» THE PROBLEM: Without including the pictures, copy out every line below.

» DATA SECTION:
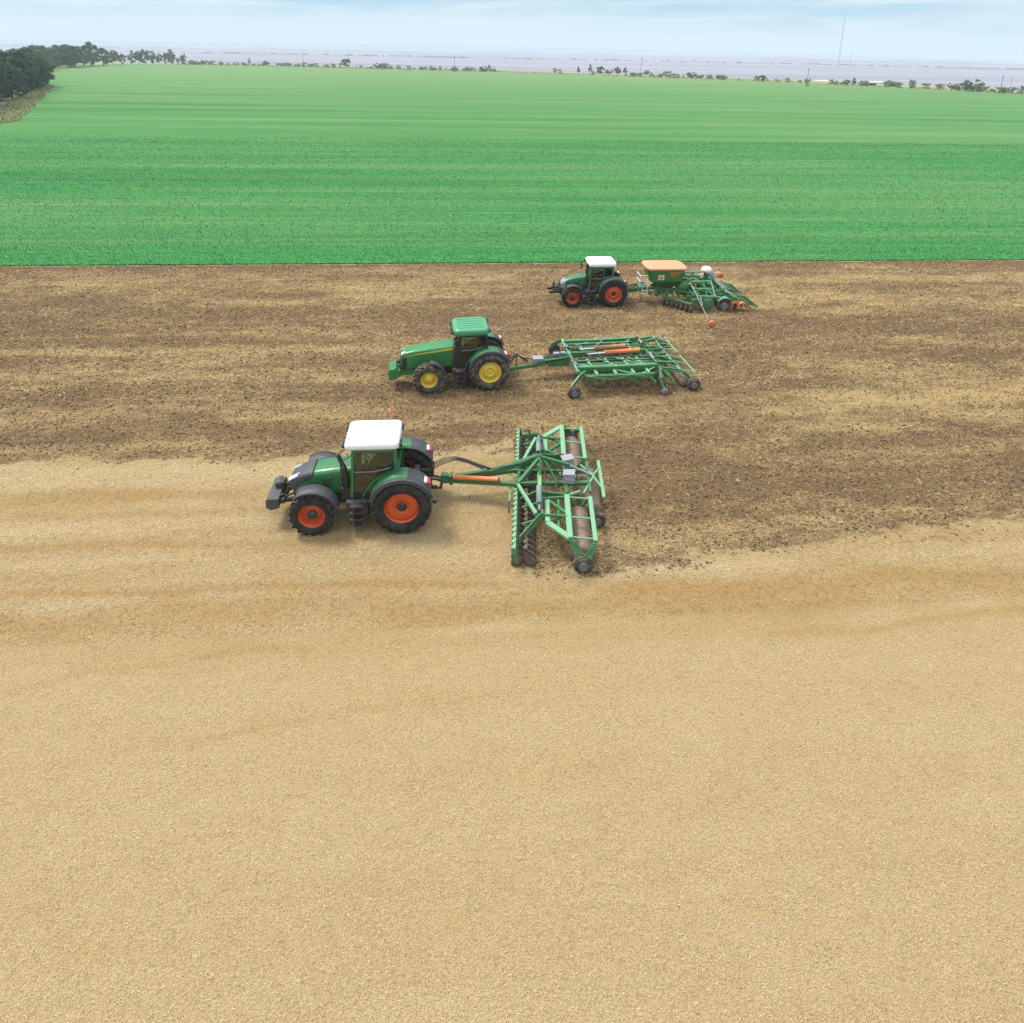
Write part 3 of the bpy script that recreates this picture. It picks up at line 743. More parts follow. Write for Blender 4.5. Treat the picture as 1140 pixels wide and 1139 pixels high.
M_POLE = paint('weathered_wood', (0.13, 0.11, 0.095), 0.8, 0.1)
M_STEEL = paint('galvanised_steel', (0.45, 0.46, 0.48), 0.6, 0.05)
POLES = [((-3.2, 525.6), 11.9, 'dark wooden power pole with crossarm rising from the scrub at the centre', 1.1),
         ((127.7, 473.9), 13.4, 'tallest dark wooden power pole, right of the clump of pointed shrubs', 1.0),
         ((202.5, 383.8), 10.0, 'wooden power pole left of the long pale roofs', 1.1),
         ((273.0, 324.1), 8.8, 'short dark wooden pole among the shrubs near the right edge', .8),
         ((-121.9, 552.8), 12.0, 'thin wooden power pole in the left part of the scrub strip', 1.6)]
for (x, y), h, lab, arm in POLES:
    o = thing('power_pole', lab, 'pole', (x, y, 0), 0.2, 'power poles along the scrub strip')
    m = MB(); m.tube([(0, 0, -.3), (0, 0, h)], [.17, .11], 8); m.build('pole', M_POLE, o)
    m = MB(); m.box((0, 0, h - .9), (2 * arm, .14, .16)); m.build('crossarm', M_POLE, o)
    for k in (-.85, 0, .85):
        m = MB(); m.lathe([(.0, 0), (.07, .02), (.05, .12), (.08, .2), (0, .26)], (k * arm, 0, h - .82 if k else h), 'z', 8); m.build('insulator', M_STEEL, o)
o = thing('white_post', 'thin pale post beside the short dark pole near the right edge', 'post', (277.6, 323.5, 0))
m = MB(); m.tube([(0, 0, 0), (0, 0, 8.4)], [.16, .1], 8); m.build('post', M_STEEL, o)
m = MB(); m.box((.1, 0, 8.3), (.5, .3, .25)); m.build('head', M_STEEL, o)

def mast(name, label, loc, h, w):
    o = thing(name, label, 'mast', loc)
    m = MB(); n = 26
    for k in range(3):
        a = k * 2.094
        m.tube([(math.cos(a) * w, math.sin(a) * w, 0), (math.cos(a) * w * .55, math.sin(a) * w * .55, h * .72)], w * .22, 5)
        for i in range(n):
            z0, z1 = h * .72 * i / n, h * .72 * (i + 1) / n; b = a + 2.094
            f0, f1 = 1 - .45 * i / n, 1 - .45 * (i + 1) / n
            m.tube([(math.cos(a) * w * f0, math.sin(a) * w * f0, z0), (math.cos(b) * w * f1, math.sin(b) * w * f1, z1)], w * .1, 4)
    m.build('lattice', M_STEEL, o)
    m = MB(); m.tube([(0, 0, h * .7), (0, 0, h)], [w * .4, w * .12], 6); m.build('antenna', M_STEEL, o)
    return o
mast('radio_mast', 'very tall thin lattice mast fading into the haze on the horizon', (773, 1350, -3), 138, .95)
mast('radio_mast', 'short thin mast in the haze just right of the very tall one', (797, 1350, -3), 36, .8)

M_PALE = paint('pale_sheet_roof', (0.66, 0.66, 0.66), 0.5, 0.05)
M_PWALL = paint('pale_shed_wall', (0.55, 0.55, 0.55), 0.7, 0.1)
for (xa, ya), (xb, yb), lab in [((277, 517), (291, 522), 'left of three long low white roofs on the plain behind the scrub'), ((293, 506), (307, 511), 'middle one of three long low white roofs behind the scrub'), ((312, 505), (331, 512), 'right and longest of three low white roofs behind the scrub')]:
    d = math.atan2(yb - ya, xb - xa); L = math.hypot(xb - xa, yb - ya)
    o = thing('long_shed', lab, 'shed', ((xa + xb) / 2, (ya + yb) / 2, -3), d, 'white roofs behind the scrub')
    m = MB(); m.box((0, 0, .35), (L * .9, 5, .7)); m.build('wall', M_PWALL, o)
    m = MB(); m.loft([[(x_, 2.9 * math.cos(q), 0.7 + .7 * math.sin(q)) for q in np.linspace(0, math.pi, 9)] for x_ in (-L * .45 - .2, L * .45 + .2)], False); m.build('roof', M_PALE, o)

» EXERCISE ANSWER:
Write part 3 of the bpy script that recreates this picture. It picks up at line 743. More parts follow. Write for Blender 4.5. Treat the picture as 1140 pixels wide and 1139 pixels high.
M_POLE = paint('weathered_wood', (0.13, 0.11, 0.095), 0.8, 0.1)
M_STEEL = paint('galvanised_steel', (0.45, 0.46, 0.48), 0.6, 0.05)
POLES = [((-3.2, 525.6), 11.9, 'dark wooden power pole with crossarm rising from the scrub at the centre', 1.1),
         ((127.7, 473.9), 13.4, 'tallest dark wooden power pole, right of the clump of pointed shrubs', 1.0),
         ((202.5, 383.8), 10.0, 'wooden power pole left of the long pale roofs', 1.1),
         ((273.0, 324.1), 8.8, 'short dark wooden pole among the shrubs near the right edge', .8),
         ((-121.9, 552.8), 12.0, 'thin wooden power pole in the left part of the scrub strip', 1.6)]
for (x, y), h, lab, arm in POLES:
    o = thing('power_pole', lab, 'pole', (x, y, 0), 0.2, 'power poles along the scrub strip')
    m = MB(); m.tube([(0, 0, -.3), (0, 0, h)], [.17, .11], 8); m.build('pole', M_POLE, o)
    m = MB(); m.box((0, 0, h - .9), (2 * arm, .14, .16)); m.build('crossarm', M_POLE, o)
    for k in (-.85, 0, .85):
        m = MB(); m.lathe([(.0, 0), (.07, .02), (.05, .12), (.08, .2), (0, .26)], (k * arm, 0, h - .82 if k else h), 'z', 8); m.build('insulator', M_STEEL, o)
o = thing('white_post', 'thin pale post beside the short dark pole near the right edge', 'post', (277.6, 323.5, 0))
m = MB(); m.tube([(0, 0, 0), (0, 0, 8.4)], [.16, .1], 8); m.build('post', M_STEEL, o)
m = MB(); m.box((.1, 0, 8.3), (.5, .3, .25)); m.build('head', M_STEEL, o)

def mast(name, label, loc, h, w):
    o = thing(name, label, 'mast', loc)
    m = MB(); n = 26
    for k in range(3):
        a = k * 2.094
        m.tube([(math.cos(a) * w, math.sin(a) * w, 0), (math.cos(a) * w * .55, math.sin(a) * w * .55, h * .72)], w * .22, 5)
        for i in range(n):
            z0, z1 = h * .72 * i / n, h * .72 * (i + 1) / n; b = a + 2.094
            f0, f1 = 1 - .45 * i / n, 1 - .45 * (i + 1) / n
            m.tube([(math.cos(a) * w * f0, math.sin(a) * w * f0, z0), (math.cos(b) * w * f1, math.sin(b) * w * f1, z1)], w * .1, 4)
    m.build('lattice', M_STEEL, o)
    m = MB(); m.tube([(0, 0, h * .7), (0, 0, h)], [w * .4, w * .12], 6); m.build('antenna', M_STEEL, o)
    return o
mast('radio_mast', 'very tall thin lattice mast fading into the haze on the horizon', (773, 1350, -3), 138, .95)
mast('radio_mast', 'short thin mast in the haze just right of the very tall one', (797, 1350, -3), 36, .8)

M_PALE = paint('pale_sheet_roof', (0.66, 0.66, 0.66), 0.5, 0.05)
M_PWALL = paint('pale_shed_wall', (0.55, 0.55, 0.55), 0.7, 0.1)
for (xa, ya), (xb, yb), lab in [((277, 517), (291, 522), 'left of three long low white roofs on the plain behind the scrub'), ((293, 506), (307, 511), 'middle one of three long low white roofs behind the scrub'), ((312, 505), (331, 512), 'right and longest of three low white roofs behind the scrub')]:
    d = math.atan2(yb - ya, xb - xa); L = math.hypot(xb - xa, yb - ya)
    o = thing('long_shed', lab, 'shed', ((xa + xb) / 2, (ya + yb) / 2, -3), d, 'white roofs behind the scrub')
    m = MB(); m.box((0, 0, .35), (L * .9, 5, .7)); m.build('wall', M_PWALL, o)
    m = MB(); m.loft([[(x_, 2.9 * math.cos(q), 0.7 + .7 * math.sin(q)) for q in np.linspace(0, math.pi, 9)] for x_ in (-L * .45 - .2, L * .45 + .2)], False); m.build('roof', M_PALE, o)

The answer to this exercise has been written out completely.